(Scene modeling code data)
--- start ---

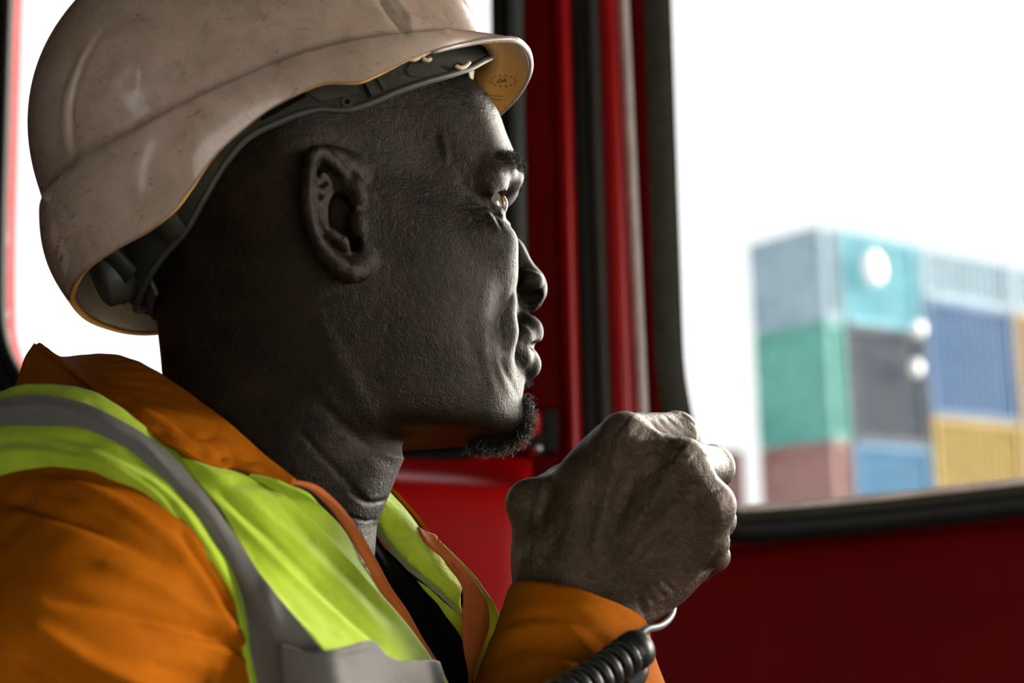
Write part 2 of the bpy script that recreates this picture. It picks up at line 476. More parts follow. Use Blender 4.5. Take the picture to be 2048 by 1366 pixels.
# horizontal sections of the head without nose, lips and ears: half outlines from front to back (mm)
SECT = [
 (-108, [(70, 0), (68, 12), (58, 26), (40, 36), (15, 42), (-15, 40), (-40, 26), (-50, 0)]),
 (-97, [(85, 0), (83, 13), (73, 27), (52, 40), (26, 47), (-5, 47), (-35, 38), (-55, 0)]),
 (-88, [(91.5, 0), (89, 13), (80, 27), (60, 43), (32, 52), (0, 53), (-32, 46), (-60, 0)]),
 (-78, [(94, 0), (91, 14), (83, 28), (65, 45), (37, 56), (4, 57), (-32, 50), (-66, 0)]),
 (-66, [(98, 0), (95, 14), (86, 28), (70, 46), (50, 55.5), (28, 60), (4, 61), (-32, 54), (-70, 0)]),
 (-52, [(100, 0), (95.5, 12), (84, 26), (73, 43.5), (57, 55.5), (35, 62.5), (6, 64), (-33, 57), (-76, 0)]),
 (-40, [(103, 0), (98.5, 12), (87, 26), (76, 41), (61, 55), (40, 63), (10, 65.5), (-35, 60), (-79, 0)]),
 (-30, [(104, 0), (100, 12), (90, 25), (81, 39), (66, 54), (43, 63.5), (12, 67), (-38, 62), (-80, 0)]),
 (-20, [(101, 0), (99, 13), (94, 26), (86, 39), (70, 54), (46, 64), (14, 68), (-40, 64), (-81, 0)]),
 (-10, [(99, 0), (97, 13), (94, 25), (88.5, 38), (73, 53.5), (48, 64.5), (16, 69), (-40, 66), (-82, 0)]),
 (0, [(98, 0), (96, 12), (93, 24), (87, 38), (72, 53.5), (48, 64.5), (18, 69.5), (-40, 69), (-84, 0)]),
 (9, [(98, 0), (96, 12), (91, 24), (84, 38), (70, 52.5), (47, 63), (16, 69.5), (-40, 71), (-89, 0)]),
 (21, [(101, 0), (98, 12), (90, 23), (82, 36), (68, 51.5), (45, 60.5), (14, 69), (-40, 74), (-96, 0)]),
 (32, [(110, 0), (107, 12), (99, 25), (87, 39), (68, 52.5), (45, 58.5), (12, 68), (-40, 76), (-101, 0)]),
 (40, [(116, 0), (113.5, 14), (106, 28), (92, 43), (68, 54.5), (45, 58.5), (10, 69), (-40, 77), (-103, 0)]),
 (50, [(114.5, 0), (112, 15), (104, 29), (90, 44), (66, 55.5), (43, 59.5), (8, 70), (-40, 77), (-102, 0)]),
 (62, [(111.5, 0), (109, 15), (101, 30), (87, 45), (63, 56.5), (40, 61), (5, 70), (-40, 76), (-100, 0)]),
 (76, [(108, 0), (106, 15), (97, 31), (81, 47), (57, 58), (36, 62.5), (2, 69), (-40, 74), (-95, 0)]),
 (94, [(95, 0), (93, 15), (84, 31), (66, 45), (42, 54), (0, 62), (-40, 66), (-84, 0)]),
 (114, [(66, 0), (63, 13), (54, 26), (40, 34), (22, 40), (-5, 44), (-40, 44), (-64, 0)]),
 (128, [(20, 0), (18, 5), (14, 9), (8, 12), (0, 13), (-10, 13), (-22, 10), (-32, 0)]),
]
def _make_rho():
    th = np.linspace(0, np.pi, 91); Z = np.array([s[0] for s in SECT], float); tab = []
    for z, pts in SECT:
        P = np.array(pts, float); full = np.concatenate([P, (P * [1, -1])[-2:0:-1]])
        C = catmull(full, 400, closed=True)
        a = np.arctan2(C[:, 1], C[:, 0]); r = np.hypot(C[:, 0], C[:, 1]); m = a >= -0.05
        o = np.argsort(a[m]); tab.append(np.interp(th, a[m][o], r[m][o]))
    tab = np.array(tab)
    zz = np.linspace(Z[0], Z[-1], 237)
    out = np.zeros((len(zz), len(th)))
    for j in range(len(th)):                                     # smooth (Catmull-like) interpolation over height
        y = tab[:, j]; g = np.gradient(y, Z)
        i = np.clip(np.searchsorted(Z, zz, 'right') - 1, 0, len(Z) - 2); h = Z[i + 1] - Z[i]; t = (zz - Z[i]) / h
        out[:, j] = (2 * t**3 - 3 * t**2 + 1) * y[i] + (t**3 - 2 * t**2 + t) * h * g[i] + (-2 * t**3 + 3 * t**2) * y[i + 1] + (t**3 - t**2) * h * g[i + 1]
    return zz, th, out
_ZZ, _TH, _RHO = _make_rho()
def head_base(P):
    a, r, z = P[:, 0], np.abs(P[:, 1]), P[:, 2]
    th = np.arctan2(r, a) / np.pi * 90; zi = np.clip((z - _ZZ[0]) / (_ZZ[1] - _ZZ[0]), 0, len(_ZZ) - 1.001)
    i = np.clip(th.astype(int), 0, 89); u = th - i; j = zi.astype(int); w = zi - j
    rho = (_RHO[j, i] * (1 - u) + _RHO[j, i + 1] * u) * (1 - w) + (_RHO[j + 1, i] * (1 - u) + _RHO[j + 1, i + 1] * u) * w
    d = (np.hypot(a, r) - rho) * 0.88
    low = -(z + 96.5) - 0.13 * (a - 85)           # underside of the jaw
    d = np.maximum(d, z - 127)
    k = 9.0; h = np.maximum(k - np.abs(d - low), 0) / k
    return np.maximum(d, low) + h * h * k * 0.25

def neck_fn(P):
    z = P[:, 2]
    Z = np.array([-240, -175, -150, -130, -100, -60, -20, 20])
    c = np.interp(z, Z, [-100, -78, -67, -56, -36, -38, -33, -30])
    ha = np.interp(z, Z, [95, 78, 67, 61, 60, 48, 47, 46]); hr = np.interp(z, Z, [100, 68, 56, 53, 55, 54, 54, 50])
    q = np.hypot((P[:, 0] - c) / ha, P[:, 1] / hr)
    return np.maximum((q - 1) * np.minimum(ha, hr) * 0.95, np.maximum(z - 15, -z - 215))

EYE = np.array([77.5, 33.5, 20.0])
def build_head():
    S = Sculpt(head_base)
    S.field(neck_fn, (-200, -110, -220), (60, 110, 20), 14)
    # brow, cheekbone, jaw, temple
    S.chain([(105, 6, 36), (100.5, 22, 38), (91, 37, 37), (79, 47, 32)], [7.5, 7.5, 6.5, 5], 7, mirror=True)
    S.ell((101.5, 0, 38), (11, 12, 9), 6)
    S.ell((70, 46, -2), (18, 12, 12), 12, mirror=True)
    S.ell((76, 34, -13), (12, 12, 17), 10, mirror=True)
    # eye sockets, lids, opening
    S.ell((102, 30, 20), (13, 14, 9), 8, 's', mirror=True)
    S.ell(EYE, (14.0, 14.4, 13.8), 3, mirror=True)
    S.chain([(91, 16, 28), (93, 28, 32), (87, 41, 30.5), (77, 50, 24)], [2.4, 3.4, 3.2, 2.2], 3, mirror=True)   # hooded upper fold
    S.ell(hsolve(960, 362, 45), (10, 7, 8), 9, mirror=True); S.ell(hsolve(975, 372, 41), (8, 6, 6), 7, mirror=True)
    S.chain([(92, 20, 13), (90.5, 32, 9.5), (83, 44, 11)], [1.8, 2.4, 2.0], 3, mirror=True)                     # bag under the eye
    n = np.array([0.87, 0.49, 0.0]); n /= np.linalg.norm(n); w = np.array([-0.49, 0.87, 0.05]); w -= n * (n @ w); w /= np.linalg.norm(w); v = np.cross(n, w)
    S.ell(EYE + n * 11.0, (8.5, 13.5, 4.7), 0.6, 's', mirror=True, rot=np.stack([n, w, v]))
    # nose
    S.cap((93, 0, 20), (104, 0, 2), 8, 9, 8)
    S.cap((104, 0, 2), (109.5, 0, -14), 9, 11, 5)
    S.ell((110.2, 0, -18.2), (12, 12.5, 11.5), 4)
    S.ell((104, 15.2, -17.6), (10.5, 8.8, 7.0), 2.4, mirror=True)
    S.ell((107.6, 13.2, -26.2), (9.4, 8.4, 5.6), 1.0, 's', mirror=True, rot=[(0.93, -0.30, 0.2), (0.30, 0.95, 0), (-0.19, 0.06, 0.98)])
    S.cap((113, 0, -25.5), (104, 0, -29.5), 4.6, 4.6, 2)
    S.chain([(99, 20, -16), (93, 22.5, -22), (93, 24, -30)], [1.6, 1.8, 1.2], 3, 's', mirror=True)      # groove behind the nostril wing
    # mouth
    S.chain([(103.5, 0, -41.5), (101, 11, -43), (93, 20, -47.5), (87, 26, -51)], [8.2, 8, 5.5, 3.2], 6, mirror=True)
    S.chain([(99.2, 0, -60.5), (97, 11, -60), (90, 20, -57), (86, 25, -54)], [8.2, 7.6, 5.5, 3.4], 5, mirror=True)
    S.chain([(110.5, 0, -50.2), (107, 11, -50.6), (98, 20, -51.6), (87.5, 27, -53)], [1.1, 1.3, 1.5, 1.4], 2.2, 's', mirror=True)
    S.chain([(109.5, 0, -33), (111, 0, -38)], [1.8, 1.5], 3, 's')
    S.ell((101, 0, -73.5), (6, 22, 3.5), 5, 's')
    S.ell((82, 0, -87), (12, 17, 10), 8)
    # nasolabial furrow and cheek roll beside the mouth
    S.chain([(95, 24, -27), (88, 28, -36), (83, 31, -47), (79, 33, -60)], [0.8, 0.9, 0.9, 0.7], 3, 's', mirror=True)
    S.chain([(80, 35, -33), (76, 36.5, -46), (72, 37, -60)], [6, 6, 4], 9, mirror=True)
    # ---- the ear facing the camera, mirrored for the other side
    def E(x, y, r): return hsolve(x, y, r)
    helix = [E(690, 372, 75), E(683, 345, 78), E(662, 323, 83), E(643, 309, 87), E(631, 305, 89), E(621, 315, 90.5), E(615, 345, 91.5), E(612.5, 380, 92), E(614, 415, 91.5), E(620, 450, 90), E(632, 482, 87.5), E(650, 508, 84.5), E(672, 530, 82), E(697, 546, 79), E(716, 546, 76)]
    S.chain(helix, [2.2, 2.6, 2.8, 3.0, 3.0, 2.8, 2.5, 2.4, 2.4, 2.5, 2.8, 3.4, 4.2, 4.6, 4.0], 2.0, mirror=True)
    root = [E(718, 372, 66), E(712, 352, 66), E(703, 338, 66), E(696, 336, 66), E(690, 340, 66), E(684, 348, 66), E(678, 365, 66), E(676, 390, 66), E(676, 415, 66), E(680, 440, 66), E(690, 465, 66), E(700, 488, 66), E(712, 505, 66), E(722, 520, 66), E(728, 525, 66)]
    EC = np.array(E(675, 430, 78))
    def mid(hp, rp):
        m = 0.5 * hp + 0.5 * rp; o = hp - EC; o[1] = 0; o /= np.linalg.norm(o) + 1e-9
        return m + o * 3.6 * np.clip(-o[0] * 1.2 + 0.5, 0.1, 1)
    for hp, rp in zip(helix[1:], root[1:]):
        m = mid(hp, rp)
        S.cap(hp, m, 1.9, 2.6, 2.5, mirror=True); S.cap(m, rp, 2.6, 5.0, 4, mirror=True)
    # fill between those ribs so that the back of the ear is one skin
    for i in range(1, len(helix) - 1):
        h2 = 0.5 * (helix[i] + helix[i + 1]); r2 = 0.5 * (root[i] + root[i + 1]); m = mid(h2, r2)
        S.cap(h2, m, 1.9, 2.6, 2.5, mirror=True); S.cap(m, r2, 2.6, 5.0, 4, mirror=True)
    S.chain([E(627, 372, 88), E(627, 405, 87.5), E(633, 430, 86.5), E(644, 453, 85), E(662, 470, 83), E(682, 484, 81), E(690, 497, 79)], [1.6, 2.0, 2.1, 2.2, 2.6, 3.0, 2.4], 2.0, mirror=True)   # antihelix to antitragus
    S.chain([E(628, 380, 87.5), E(642, 386, 84), E(656, 372, 81)], [1.8, 2.0, 1.6], 2, mirror=True)
    S.ell(E(684, 450, 72), (9, 9, 15), 3, 's', mirror=True)                       # concha
    S.chain([E(634, 345, 84), E(634, 330, 82), E(650, 335, 80)], [2, 2.4, 2], 2, 's', mirror=True)
    S.ell(E(714, 448, 73), (4.2, 4.2, 7), 2.5, mirror=True)                          # tragus
    S.chain([E(690, 372, 75), E(706, 372, 74), E(712, 392, 73)], [2.6, 4.4, 3.6], 4, mirror=True)   # where the helix meets the cheek
    S.ell(E(708, 535, 76), (7, 4.5, 6), 4, mirror=True)                           # lobe
    V, Q = S.mesh((-135, -112, -205), (132, 112, 128), 0.8)
    return head2V(V), Q, S
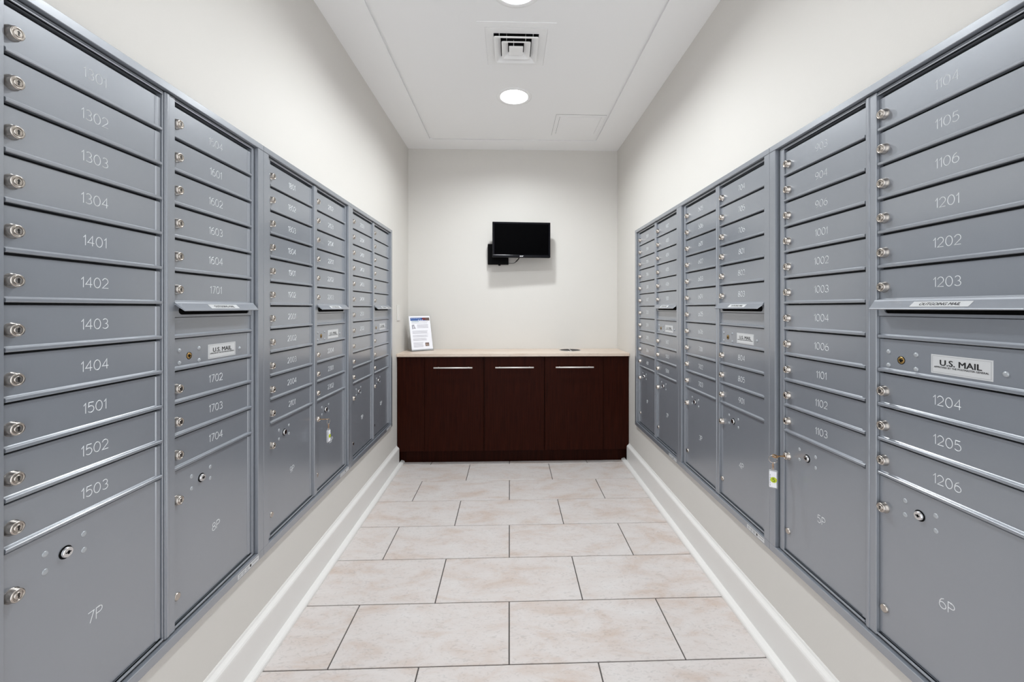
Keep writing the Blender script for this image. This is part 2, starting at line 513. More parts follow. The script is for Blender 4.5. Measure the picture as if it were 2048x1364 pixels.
# ================================================================== ceiling air diffuser
t = tag(empty('ceiling_air_diffuser', (VX, VY, ZT)), 'square white ceiling vent with nested louvre rings between two lights', 'vent')
def sq_frame(mb, ao, ai, z0, z1):
    mb.box(-ao, ao, -ao, -ai, z0, z1); mb.box(-ao, ao, ai, ao, z0, z1)
    mb.box(-ao, -ai, -ai, ai, z0, z1); mb.box(ai, ao, -ai, ai, z0, z1)
mb = MB(); sq_frame(mb, 0.195, 0.157, -0.0022, 0.0); mb.build('mounting_flange', 'ceiling', t)
mb = MB(); sq_frame(mb, 0.1545, 0.1145, -0.0035, 0.0); mb.build('face_plate', 'vent', t)
mb = MB()
a, h = 0.1145, 0.16
mb.add([(-a,-a,0),(a,-a,0),(a,a,0),(-a,a,0),(-a,-a,h),(a,-a,h),(a,a,h),(-a,a,h)],
       [(0,1,5,4),(1,2,6,5),(2,3,7,6),(3,0,4,7),(4,5,6,7)])
mb.build('neck', 'duct', t)
def rsq(a, r, n=4):
    out = []
    for cx, cy, a0 in ((a-r,a-r,0),(-a+r,a-r,90),(-a+r,-a+r,180),(a-r,-a+r,270)):
        out += [(cx+r*math.cos(R(a0+90*i/n)), cy+r*math.sin(R(a0+90*i/n))) for i in range(n+1)]
    return out
def louvre(ao, ai, z0, z1, th=0.0016):
    b = MB()
    po, pi_ = rsq(ao, 0.008), rsq(ai, 0.004); n = len(po)
    L = [[(p[0],p[1],z0-0.0015) for p in po], [(p[0],p[1],z0+0.003) for p in po],
         [(p[0],p[1],z1+th) for p in pi_], [(p[0],p[1],z1) for p in pi_], [(p[0]*0.93,p[1]*0.93,z0-0.0015) for p in po]]
    v = sum(L, []); f = []
    for i in range(5):
        j = (i+1) % 5
        for k in range(n): f.append((i*n+k, i*n+(k+1)%n, j*n+(k+1)%n, j*n+k))
    b.add(v, f); return b
louvre(0.1135, 0.080, -0.020, -0.002).build('louvre_ring', 'vent', t)
louvre(0.0750, 0.042, -0.020, -0.002).build('louvre_ring', 'vent', t)
mb = MB(); mb.bbox(-0.0370, 0.0370, -0.0370, 0.0370, -0.0225, -0.016, 0.0022); mb.build('centre_plate', 'vent', t)
mb = MB()
for sy in (-1, 1):
    for sx in (-1, 1):
        mb.box(sx*0.086-0.0012, sx*0.086+0.0012, min(sy*0.079, sy*0.114), max(sy*0.079, sy*0.114), -0.004, 0.030)
        mb.box(sx*0.049-0.0012, sx*0.049+0.0012, min(sy*0.041, sy*0.078), max(sy*0.041, sy*0.078), -0.006, 0.020)
    mb.box(-0.0135, -0.0112, min(sy*0.030, sy*0.043), max(sy*0.030, sy*0.043), -0.016, 0.010)
mb.build('bracket', 'vent', t)

# ================================================================== ceiling access panel
t = tag(empty('ceiling_access_panel', (0.5135, 3.141, ZT)), 'square white access panel in the ceiling near the right back corner', 'access panel')
mb = MB()
ox, oy = 0.180, 0.178
mb.box(-ox, ox, -oy, -oy+0.030, -0.0025, 0); mb.box(-ox, ox, oy-0.030, oy, -0.0025, 0)
mb.box(-ox, -ox+0.028, -oy+0.030, oy-0.030, -0.0025, 0); mb.box(ox-0.028, ox, -oy+0.030, oy-0.030, -0.0025, 0)
mb.build('frame', 'ceiling', t)
mb = MB(); mb.box(-ox+0.030, ox-0.030, -oy+0.032, oy-0.032, -0.0035, -0.0008); mb.build('hatch', 'ceiling', t)
mb = MB(); mb.box(-ox-0.0012, ox+0.0012, -oy-0.0012, oy+0.0012, -0.0007, 0); mb.build('shadow_gap', 'duct', t)

# ================================================================== mailbox units
PITCH = 0.0877
ROW0 = 0.0378                      # top of the first row below the unit's top
DU = (0.0625, 0.4275)              # left edges of the two columns' doors
DW = 0.3265
WD = 0.018                         # door face behind the trim face
WP = 0.012                         # column panel behind the trim face

# local frame of a unit: x to the viewer's right, y into the wall, z up from the unit's base
def Z(v): return H - v

def mail_door_mesh(w, h, lip=True, strip=True, hole=None):
    mb = MB()
    hb, ht = -h/2, h/2
    prof = [(-0.0063, hb+0.0008), (-0.0070, hb+0.0016), (-0.0070, hb+0.0062), (-0.0062, hb+0.0070), (-0.0012, hb+0.0088), (0, hb+0.0102),
            (0, ht-0.0010), (0.0010, ht), (0.006, ht), (0.006, hb), (-0.0056, hb)]
    if not lip:
        prof = [(0.0012, hb), (0, hb+0.0012), (0, ht-0.0012), (0.0012, ht), (0.006, ht), (0.006, hb)]
    mb.prism(prof, -w/2, w/2, 'x')
    if strip:      # hinge bead on the right-hand edge
        x1 = w/2; z0 = hb + (0.0080 if lip else 0.001)
        mb.prism([(x1-0.0145, 0.001), (x1-0.0120, -0.0022), (x1-0.0008, -0.0022), (x1, -0.0010), (x1, 0.001)], z0, ht-0.002, 'z')
    return mb
MD_H = PITCH - 0.0048
ME = {}
ME['mail_door'] = mail_door_mesh(DW, MD_H).mesh('mail_door', ['steel'])
PD_T = ROW0 + 11*PITCH; PD_B = 1.4055
PD_H = PD_B - PD_T - 0.002
ME['parcel_door'] = mail_door_mesh(DW, PD_H, lip=False).mesh('parcel_door', ['steel'])

def lock_mesh():
    mb = MB()
    mb.lathe([(0.0135,0),(0.0135,0.0025),(0.0122,0.0040),(0.0118,0.0108),(0.0108,0.0125),(0.0092,0.0132),(0.0080,0.0126),(0.0078,0.0116)], 28, 0, axis='y')
    mb.lathe([(0.0077,0.0100),(0.0066,0.0100),(0.0064,0.0128),(0.0056,0.0134)], 24, 0, axis='y')
    mb.box(-0.0011, 0.0011, -0.0137, -0.0131, -0.0044, 0.0044, 1)
    mb.box(-0.0022, 0.0022, -0.01365, -0.0131, 0.0010, 0.0024, 1)
    return mb.mesh('lock', ['nickel', 'keyway'])
ME['lock'] = lock_mesh()
def rivet_mesh(r=0.0056, h=0.0030):
    mb = MB(); mb.lathe([(r,0),(r*0.97,h*0.35),(r*0.80,h*0.70),(r*0.5,h*0.92),(r*0.2,h)], 16, axis='y')
    return mb.mesh('rivet', ['rivet'])
ME['rivet'] = rivet_mesh(); ME['rivet_flat'] = rivet_mesh(0.0058, 0.0018)
mb = MB(); mb.lathe([(0.0102,0),(0.0102,0.0032),(0.0088,0.0044)], 24, axis='y'); ME['cap'] = mb.mesh('plug_cap', ['nickel'])
mb = MB()
mb.lathe([(0.0125,0.0003),(0.0125,0.0009),(0.0102,0.0009)], 24, 1, axis='y')
mb.lathe([(0.0100,0.0005),(0.0098,0.0052),(0.0088,0.0062)], 24, 0, axis='y')
mb.box(-0.0050, 0.0050, -0.0068, -0.0060, -0.0009, 0.0009, 1)
mb.box(-0.0012, 0.0022, -0.0068, -0.0060, -0.0034, 0.0030, 1)
ME['carrier_lock'] = mb.mesh('carrier_lock', ['chrome', 'slot'])
mb = MB()
mb.lathe([(0.0098,0.0001),(0.0098,0.0006),(0.0090,0.0006)], 24, 1, axis='y')
mb.lathe([(0.0082,0.0004),(0.0080,0.0011),(0.0060,0.0011)], 20, 0, axis='y')
mb.box(-0.0050, 0.0050, -0.0018, -0.0010, -0.0012, 0.0014, 1); mb.box(-0.0016, 0.0016, -0.0018, -0.0010, -0.0050, 0.0030, 1)
ME['arrow_lock'] = mb.mesh('arrow_lock', ['brass', 'slot'])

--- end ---

**What is expected**
All lines above with "Blender" in them should be returned.

**Finished task**
Write part 2 of the bpy script that recreates this picture. It picks up at line 476. More parts follow. Use Blender 4.5. Take the picture to be 2048 by 1366 pixels.
Keep writing the Blender script for this image. This is part 2, starting at line 513. More parts follow. The script is for Blender 4.5. Measure the picture as if it were 2048x1364 pixels.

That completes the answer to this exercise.